Morocco covers approximately 710,850 sq. km (including the disputed Sahara). The Mediterranean coast is 530 km long, while the Atlantic runs 2,800 km. In mileage, Morocco’s entire coastline extends over 2,200 miles.
Almost one sixth of Morocco’s landmass is over 2,000 m in altitude, making Morocco one of most mountainous lands in Africa. Mount Toubkal, which rises to 4,165 m/ 13,665 ft, is not only the highest mountain in Morocco and the entire Mediterranean basin (if Mt. Blanc in the Alps is not counted), but it is also the higher than any mountain in of all of Western and Central Europe.

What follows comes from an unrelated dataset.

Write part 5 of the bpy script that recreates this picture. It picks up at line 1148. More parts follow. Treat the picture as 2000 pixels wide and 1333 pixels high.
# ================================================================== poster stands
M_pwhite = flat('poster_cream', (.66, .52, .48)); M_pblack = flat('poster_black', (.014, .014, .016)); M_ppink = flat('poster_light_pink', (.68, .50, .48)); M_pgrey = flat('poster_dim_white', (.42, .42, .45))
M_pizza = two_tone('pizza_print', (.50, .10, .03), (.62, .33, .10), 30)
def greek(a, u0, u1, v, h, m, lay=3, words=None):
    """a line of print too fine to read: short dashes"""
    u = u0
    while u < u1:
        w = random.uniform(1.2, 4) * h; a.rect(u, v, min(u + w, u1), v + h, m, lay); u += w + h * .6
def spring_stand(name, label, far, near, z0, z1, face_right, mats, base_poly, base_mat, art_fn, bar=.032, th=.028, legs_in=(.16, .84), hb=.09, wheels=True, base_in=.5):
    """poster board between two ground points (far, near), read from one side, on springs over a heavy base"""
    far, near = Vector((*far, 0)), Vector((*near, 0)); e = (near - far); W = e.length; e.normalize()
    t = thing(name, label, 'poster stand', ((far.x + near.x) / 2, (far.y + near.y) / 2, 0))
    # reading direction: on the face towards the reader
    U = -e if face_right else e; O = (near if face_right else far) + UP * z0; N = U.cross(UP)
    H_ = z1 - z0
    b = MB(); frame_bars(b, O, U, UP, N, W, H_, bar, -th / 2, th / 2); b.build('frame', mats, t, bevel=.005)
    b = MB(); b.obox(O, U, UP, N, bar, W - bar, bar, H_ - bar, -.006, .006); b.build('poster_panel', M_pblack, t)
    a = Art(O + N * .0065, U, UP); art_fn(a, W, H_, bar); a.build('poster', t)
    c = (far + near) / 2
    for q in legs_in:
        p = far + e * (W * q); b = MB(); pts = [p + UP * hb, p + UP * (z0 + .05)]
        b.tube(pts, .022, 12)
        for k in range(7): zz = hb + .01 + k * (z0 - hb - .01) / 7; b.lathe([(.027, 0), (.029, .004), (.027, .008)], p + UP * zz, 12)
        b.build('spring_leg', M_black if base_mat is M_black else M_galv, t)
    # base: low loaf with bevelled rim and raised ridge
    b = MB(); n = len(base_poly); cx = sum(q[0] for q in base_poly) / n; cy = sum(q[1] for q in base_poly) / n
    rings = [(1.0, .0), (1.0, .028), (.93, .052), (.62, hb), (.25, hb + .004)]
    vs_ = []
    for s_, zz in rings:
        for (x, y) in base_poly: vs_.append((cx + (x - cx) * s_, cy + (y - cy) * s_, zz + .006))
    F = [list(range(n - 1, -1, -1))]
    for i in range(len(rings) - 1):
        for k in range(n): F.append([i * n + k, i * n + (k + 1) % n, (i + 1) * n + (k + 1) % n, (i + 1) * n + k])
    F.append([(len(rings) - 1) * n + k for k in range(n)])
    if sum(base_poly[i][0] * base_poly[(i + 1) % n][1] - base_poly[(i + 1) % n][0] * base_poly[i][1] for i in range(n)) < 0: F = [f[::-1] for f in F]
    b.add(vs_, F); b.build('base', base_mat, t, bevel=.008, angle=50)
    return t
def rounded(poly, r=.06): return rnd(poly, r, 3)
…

There are several mountain ranges in Morocco. The rocky ranges of the Rif, running alongside the Mediterranean and extending to the vicinity of Fez, seem like a continuation of Europe. One only has to look at the Strait of Gibraltar from a plane to see that the chain was broken at some remote geological period. Moving southwards into Morocco, the Rif gives way to the Middle Atlas, a range of high plateaus inhabited by Berber tribes. This leads into the High Atlas, a range that stretches for 700 km and contains 400 peaks over 3,000 m. The High Atlas retreats into the dry Anti-Atlas, giving way to the more familiar landscape of the flat and rocky Moroccan Sahara (the hammada) and sand dunes, the whole punctuated by strikingly picturesque oases.
Morocco is known proverbially as “a cold country with a hot sun.” Western Morocco is the land of expansive plains and fertile lands, fed mostly by Morocco’s two largest rivers, Oum Rbia and Oued Sbou.